The problem is stated as: You have a collection of coins, and you know the values of the coins and the quantity of each type of coin in it. You want to know how many distinct sums you can make from non-empty groupings of these coins.

So for example of coins = [1, 2, 3] and quantity = [1, 2, 2], there are 11 possible sums, basically all numbers from 1 - 11.

The length of the array coins can only go up to 20 but a quantity[x] can go up to 10^5.

What would be a possible algorithm solution that is efficient. Gathering all possible combinations of such a large quantity will take forever. Is there a mathematical formula that can determine the answer? I dont see how that it will work especially it wants distinct sums.
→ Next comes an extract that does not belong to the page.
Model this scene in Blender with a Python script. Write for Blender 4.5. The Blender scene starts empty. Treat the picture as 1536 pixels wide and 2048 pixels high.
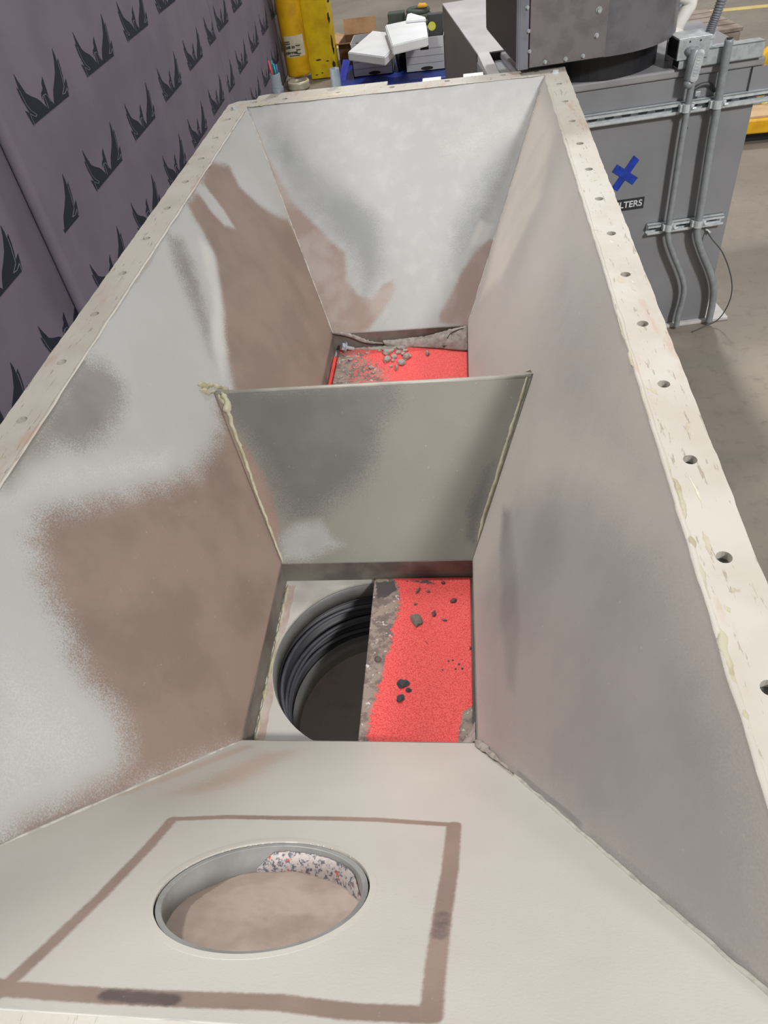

I was thinking of generating an array base on the coins and its quantity. Basically its multiple:

[ [1],
  [2, 4],
  [3, 6]]

Then have to select 1 or none from each of the arrays.

1
1,2
1,4
1,3
...
1,4,6

I cant seem to think of a good algorithm to perform that though. Doing nested loop might be too slow since there could be 20 different coins and each coin could have a large quantity.

Another possible solution is looping through 1 to maximum. Where maximum is the sum of all coins times its associated quantity. But the problem would be in determining if there exist a subset that will be equal to that number. I know there is a dynamic programming algorithm (subset sum) to determine if there exists a subset that will add up to a certain value, but what would be the array?

For this example it works fine, having the list as [1,2,4,3,6] and target sum is 11 then count the 'True' in DP will get 11. But for example coins = [10,50,100] and quantity = [1,2,1]. The answer is 9 possible sum but if using subset sum DP algo will get 21 'True'. If the list provided was [10,50,100,100] or [10,50,100] base on [[10], [50, 100], [100]]

A python solution would be preferred, but not necessary.

Below is my current code which got 21 for the [10,50,100] coins example.

def possibleSums(coins, quantity):
    def subsetSum(arr,s):
        dp = [False] * (s + 1)  
        dp[0] = True

        for num in sorted(arr):  
            for i in range(1, len(dp)):  
                if num <= i:  
                    dp[i] = dp[i] or dp[i - num]  
        return sum(dp)


    maximum = sum((map(lambda t: t[0] * t[1], zip(coins, quantity))))

    combinations = [[]]*len(coins)
    for i,c in enumerate(coins):
        combinations[i] = [ j for j in range(c,(c*quantity[i])+1,c) ]

    array = []
    for item in combinations:
        array.extend(item)

    print(subsetSum(array,maximum) - 1)

Guaranteed constraints:

1 ≤ coins.length ≤ 20,
1 ≤ coins[i] ≤ 10^4.

quantity.length = coins.length,
1 ≤ quantity[i] ≤ 10^5.

It is guaranteed that (quantity[0] + 1) * (quantity[1] + 1) * ... * (quantity[quantity.length - 1] + 1) <= 10^6.

Answer 1

Bug fix

Your original solution is fine, except that you need to iterate in reverse order to avoid being able to keep adding the same coin multiple times.

Simply change the inner loop to:

    for num in sorted(arr):  
        for i in range(len(dp)-1,-1,-1):  
            if num <= i:  
                dp[i] = dp[i] or dp[i - num]

More efficient solution

You can also reduce the complexity by taking advantage of the multiple coins with the same value by scanning up each possible remainder in turn:

def possibleSums2(coins, quantity):
    maximum = sum((map(lambda t: t[0] * t[1], zip(coins, quantity))))

    dp = [False] * (maximum + 1)
    dp[0] = True
    for coin,q in zip(coins,quantity):
        for b in range(coin):
            num = -1
            for i in range(b,maximum+1,coin):
                if dp[i]:
                    num = 0
                elif num>=0:
                    num += 1
                dp[i] = 0 <= num <= q

    print(sum(dp) - 1)

This will have complexity O(maximum * coins) instead of O(maximum * coins * quantity)